U.S. banking regulators will begin subjecting banks to stress tests later this week, with a view to assessing their capital needs amid a deepening recession.

In a joint statement from the U.S. Department of the Treasury, the Federal Deposit Insurance Corp., the Office of the Comptroller of the Currency, the Office of Thrift Supervision and the Federal Reserve Board, the regulators said that under the plan to ensure that banks are adequately capitalized, announced on Feb. 10, “the capital needs of the major U.S. banking institutions will be evaluated under a more challenging economic environment” starting Feb. 25.

If these assessments indicate that additional capital is needed, “institutions will have an opportunity to turn first to private sources of capital. Otherwise, the temporary capital buffer will be made available from the government,” they said.

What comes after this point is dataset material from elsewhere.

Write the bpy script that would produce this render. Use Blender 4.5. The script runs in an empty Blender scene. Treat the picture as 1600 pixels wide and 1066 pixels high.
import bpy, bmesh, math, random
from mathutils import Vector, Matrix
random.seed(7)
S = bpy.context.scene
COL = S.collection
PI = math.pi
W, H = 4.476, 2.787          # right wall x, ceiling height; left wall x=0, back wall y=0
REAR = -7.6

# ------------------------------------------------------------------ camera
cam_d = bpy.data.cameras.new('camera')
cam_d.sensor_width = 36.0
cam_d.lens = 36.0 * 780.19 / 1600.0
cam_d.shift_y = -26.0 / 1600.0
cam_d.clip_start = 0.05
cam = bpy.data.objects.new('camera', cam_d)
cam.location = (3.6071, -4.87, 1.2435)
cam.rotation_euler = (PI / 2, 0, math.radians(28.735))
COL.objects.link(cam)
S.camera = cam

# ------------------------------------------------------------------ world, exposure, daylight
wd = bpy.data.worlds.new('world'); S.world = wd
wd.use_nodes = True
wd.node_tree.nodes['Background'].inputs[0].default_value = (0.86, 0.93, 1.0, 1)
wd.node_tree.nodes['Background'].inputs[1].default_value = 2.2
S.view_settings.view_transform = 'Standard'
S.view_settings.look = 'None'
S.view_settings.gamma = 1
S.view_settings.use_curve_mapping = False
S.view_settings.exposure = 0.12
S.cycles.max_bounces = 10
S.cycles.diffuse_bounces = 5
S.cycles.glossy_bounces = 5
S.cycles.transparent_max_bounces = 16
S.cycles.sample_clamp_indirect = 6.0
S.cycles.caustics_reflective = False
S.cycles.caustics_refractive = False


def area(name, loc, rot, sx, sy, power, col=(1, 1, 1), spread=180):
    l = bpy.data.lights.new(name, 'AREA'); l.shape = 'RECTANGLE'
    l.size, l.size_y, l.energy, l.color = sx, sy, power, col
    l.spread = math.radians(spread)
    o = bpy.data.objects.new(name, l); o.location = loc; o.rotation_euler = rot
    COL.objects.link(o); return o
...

This additional capital does not imply a new capital standard and it is not expected to be maintained on an ongoing basis, the regulators added. Rather, it is needed to cushion against losses that may occur in the weak economic environment.

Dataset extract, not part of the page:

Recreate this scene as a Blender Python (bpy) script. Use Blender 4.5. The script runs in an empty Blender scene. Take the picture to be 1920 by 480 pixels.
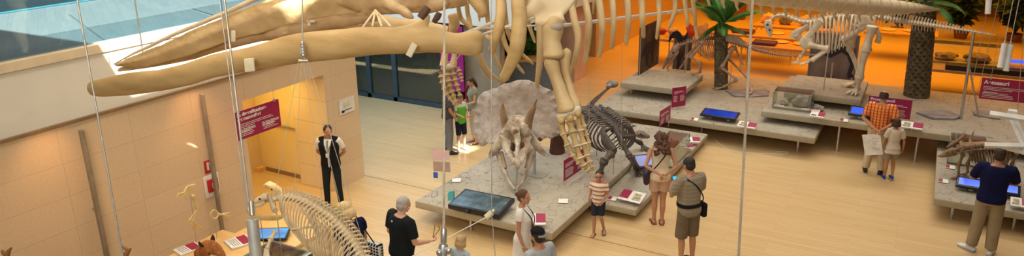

Any government capital will be provided in the form of mandatory convertible preferred shares, they said, adding that these shares would be converted into common equity only as necessary to keep banks’ well-capitalized position; and they can be retired if financial conditions improve before the conversion becomes mandatory.

Previous capital injections under the Troubled Asset Relief Program will also be eligible to be exchanged for the mandatory convertible preferred shares, they said. The conversion feature will enable institutions to maintain or enhance the quality of their capital.

“Currently, the major U.S. banking institutions have capital in excess of the amounts required to be considered well capitalized. This program is designed to ensure that these major banking institutions have sufficient capital to perform their critical role in our financial system on an ongoing basis and can support economic recovery, even under an economic environment that is more challenging than is currently anticipated,” the regulators said.

The authorities also stressed the government’s preference that banks should remain in private hands.